I still remember the moment.
I was making my bed one morning when I caught the scent drifting in from a diffuser across the room. The morning sun was coming through the window, and I could see tiny particles floating through the light as the fragrance slowly filled the space.
For a moment, I just stopped.
I stood there looking at the sunlight, breathing it in, completely distracted from what I had been doing.
It sounds ridiculous when I say it out loud, but I couldn't get enough of it. I remember thinking:
"Damn. That smells so good." And then another thought followed almost immediately. How do I bottle this feeling?
Not the fragrance.
The feeling.
The comfort of being home. The warmth of morning light. The quiet sense that everything was exactly where it was supposed to be.
That moment became the beginning of Drift & Dwell.
Long before there was a fragrance formula, there was an obsession with atmosphere. I had always been particular about the way my home felt. Not just how it looked, but how each room supported a different part of my day. The kitchen should feel bright and energizing in the morning. The living room should feel warm and welcoming when I came home from work. The bedroom should feel calm long before it was time to sleep.
Without realizing it, I had started treating scent the same way most people treat lighting, color, furniture, and design .I labeled diffusers throughout my home. I programmed schedules around my daily routine. I created scent zones for different rooms. Some fragrances belonged to mornings. Others only appeared in the evening. My husband and I even had different scent schedules based on when each of us would be home.
At some point, I stopped asking how to make my home smell good. I started asking how to make it feel a certain way.
That question changed everything.
The more I experimented, the more I realized that scent is one of the most overlooked elements of home design. We carefully choose furniture, paint colors, artwork, and lighting, yet fragrance is often treated as an afterthought.
But what if scent could be designed with the same intention? What if every room could support a different mood? What if fragrance wasn't just decoration, but part of the experience of living well?
That idea eventually became Drift & Dwell. Not just another fragrance company. A study in atmosphere.

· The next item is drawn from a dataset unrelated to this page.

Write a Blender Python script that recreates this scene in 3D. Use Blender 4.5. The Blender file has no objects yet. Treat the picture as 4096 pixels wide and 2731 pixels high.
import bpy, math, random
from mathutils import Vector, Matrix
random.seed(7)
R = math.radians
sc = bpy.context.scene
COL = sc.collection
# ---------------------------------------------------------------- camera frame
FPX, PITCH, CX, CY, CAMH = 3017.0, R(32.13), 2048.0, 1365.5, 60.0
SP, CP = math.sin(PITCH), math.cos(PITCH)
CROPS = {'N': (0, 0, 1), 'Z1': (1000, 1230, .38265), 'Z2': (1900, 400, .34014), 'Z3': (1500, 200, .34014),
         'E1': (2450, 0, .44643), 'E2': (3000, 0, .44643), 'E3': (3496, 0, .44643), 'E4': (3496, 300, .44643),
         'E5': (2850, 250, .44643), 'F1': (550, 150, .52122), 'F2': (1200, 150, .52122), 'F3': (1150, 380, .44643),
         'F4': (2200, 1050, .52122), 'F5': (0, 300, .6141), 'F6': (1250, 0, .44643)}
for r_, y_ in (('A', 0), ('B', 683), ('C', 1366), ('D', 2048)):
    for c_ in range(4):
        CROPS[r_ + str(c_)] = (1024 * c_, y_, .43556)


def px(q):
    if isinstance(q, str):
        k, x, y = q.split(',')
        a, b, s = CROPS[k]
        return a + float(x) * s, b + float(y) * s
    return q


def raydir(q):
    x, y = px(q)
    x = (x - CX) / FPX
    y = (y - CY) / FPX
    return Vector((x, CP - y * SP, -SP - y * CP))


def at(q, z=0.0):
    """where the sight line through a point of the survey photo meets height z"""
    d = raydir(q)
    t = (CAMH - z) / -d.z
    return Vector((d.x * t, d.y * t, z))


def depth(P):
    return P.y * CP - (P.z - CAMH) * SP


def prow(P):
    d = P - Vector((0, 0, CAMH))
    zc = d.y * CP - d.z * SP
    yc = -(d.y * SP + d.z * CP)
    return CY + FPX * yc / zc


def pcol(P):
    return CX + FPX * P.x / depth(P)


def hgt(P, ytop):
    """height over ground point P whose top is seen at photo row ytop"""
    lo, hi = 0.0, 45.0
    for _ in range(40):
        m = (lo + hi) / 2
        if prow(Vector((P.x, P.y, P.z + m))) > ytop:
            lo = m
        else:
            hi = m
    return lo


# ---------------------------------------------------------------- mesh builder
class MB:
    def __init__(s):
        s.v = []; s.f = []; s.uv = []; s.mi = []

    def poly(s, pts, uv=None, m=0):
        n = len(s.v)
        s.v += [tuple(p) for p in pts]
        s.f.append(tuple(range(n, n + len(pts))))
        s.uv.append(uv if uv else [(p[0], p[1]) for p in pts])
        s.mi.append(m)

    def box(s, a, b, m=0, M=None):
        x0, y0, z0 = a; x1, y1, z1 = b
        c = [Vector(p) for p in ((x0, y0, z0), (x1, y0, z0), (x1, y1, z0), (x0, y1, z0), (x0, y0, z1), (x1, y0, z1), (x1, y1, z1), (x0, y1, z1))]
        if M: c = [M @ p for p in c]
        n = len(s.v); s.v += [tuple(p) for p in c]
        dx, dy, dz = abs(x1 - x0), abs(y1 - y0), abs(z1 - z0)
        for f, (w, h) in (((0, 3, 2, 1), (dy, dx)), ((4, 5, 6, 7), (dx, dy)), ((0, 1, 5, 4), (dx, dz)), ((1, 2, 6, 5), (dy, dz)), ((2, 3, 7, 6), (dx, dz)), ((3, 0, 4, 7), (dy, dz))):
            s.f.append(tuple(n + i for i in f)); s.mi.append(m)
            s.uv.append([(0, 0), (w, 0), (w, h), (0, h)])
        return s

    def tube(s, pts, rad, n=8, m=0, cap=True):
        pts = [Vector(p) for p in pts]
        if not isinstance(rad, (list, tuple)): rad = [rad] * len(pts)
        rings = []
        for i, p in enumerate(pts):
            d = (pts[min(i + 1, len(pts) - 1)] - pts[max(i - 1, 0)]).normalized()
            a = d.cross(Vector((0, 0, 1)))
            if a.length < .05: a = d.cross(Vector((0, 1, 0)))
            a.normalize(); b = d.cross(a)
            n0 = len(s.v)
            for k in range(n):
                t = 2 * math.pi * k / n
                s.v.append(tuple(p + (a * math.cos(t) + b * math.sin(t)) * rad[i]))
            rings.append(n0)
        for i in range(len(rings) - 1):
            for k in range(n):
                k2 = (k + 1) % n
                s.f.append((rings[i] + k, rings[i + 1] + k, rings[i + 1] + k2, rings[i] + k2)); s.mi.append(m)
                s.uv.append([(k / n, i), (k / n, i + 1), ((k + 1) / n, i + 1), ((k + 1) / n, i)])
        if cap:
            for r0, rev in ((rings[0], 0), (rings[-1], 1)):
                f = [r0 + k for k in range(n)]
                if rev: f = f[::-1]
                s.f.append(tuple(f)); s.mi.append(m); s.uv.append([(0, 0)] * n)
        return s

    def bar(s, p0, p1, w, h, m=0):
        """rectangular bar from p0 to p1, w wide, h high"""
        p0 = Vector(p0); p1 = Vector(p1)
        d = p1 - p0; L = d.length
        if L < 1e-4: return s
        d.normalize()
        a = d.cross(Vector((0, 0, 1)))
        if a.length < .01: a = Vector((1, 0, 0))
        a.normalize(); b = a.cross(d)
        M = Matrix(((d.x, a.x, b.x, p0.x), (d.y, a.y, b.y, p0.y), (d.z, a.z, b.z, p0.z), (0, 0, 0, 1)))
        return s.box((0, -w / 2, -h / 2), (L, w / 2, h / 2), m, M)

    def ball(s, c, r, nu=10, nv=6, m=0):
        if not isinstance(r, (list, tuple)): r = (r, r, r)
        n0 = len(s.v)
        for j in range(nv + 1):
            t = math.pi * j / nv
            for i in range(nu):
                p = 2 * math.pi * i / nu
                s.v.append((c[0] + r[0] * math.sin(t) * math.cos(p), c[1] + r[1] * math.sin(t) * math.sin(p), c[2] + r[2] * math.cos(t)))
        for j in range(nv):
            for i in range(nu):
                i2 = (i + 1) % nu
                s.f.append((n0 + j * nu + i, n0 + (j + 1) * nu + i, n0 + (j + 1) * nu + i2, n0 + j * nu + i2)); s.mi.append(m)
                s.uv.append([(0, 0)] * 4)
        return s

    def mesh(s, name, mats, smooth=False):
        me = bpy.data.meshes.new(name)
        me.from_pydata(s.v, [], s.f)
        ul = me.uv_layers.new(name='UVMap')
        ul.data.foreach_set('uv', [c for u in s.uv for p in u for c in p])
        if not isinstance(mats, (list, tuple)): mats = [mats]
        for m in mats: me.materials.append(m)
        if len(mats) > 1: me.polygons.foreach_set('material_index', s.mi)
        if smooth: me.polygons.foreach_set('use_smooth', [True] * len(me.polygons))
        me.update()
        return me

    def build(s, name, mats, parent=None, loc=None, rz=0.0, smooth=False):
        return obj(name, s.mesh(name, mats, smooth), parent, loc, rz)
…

A belief that the spaces we live in shape how we feel, and that scent may be one of the most powerful tools we have to influence that experience.
Years later, that same morning feeling became the inspiration behind Morning Dwell.
Morning Dwell wasn't created to reinvent fragrance. It was created to recreate a feeling.
It begins in familiar territory, carrying traces of the bright, uplifting character that first captured my attention years ago. But then it settles into something softer. Neroli brings brightness and optimism, while cashmere creates warmth and comfort that lingers long after the first impression.
Of all the fragrances I've created, Morning Dwell holds a special place in my heart because it was the first one that made me realize this dream might actually be possible.
I wasn't chasing trends. I wasn't trying to copy someone else's success. I was trying to capture a moment that mattered to me. A moment of sunlight, stillness, comfort, and home.
I poured a little faith, a little hope, and a lot of persistence into that fragrance.
What came back was something priceless.
It was the moment I realized Drift & Dwell could become real.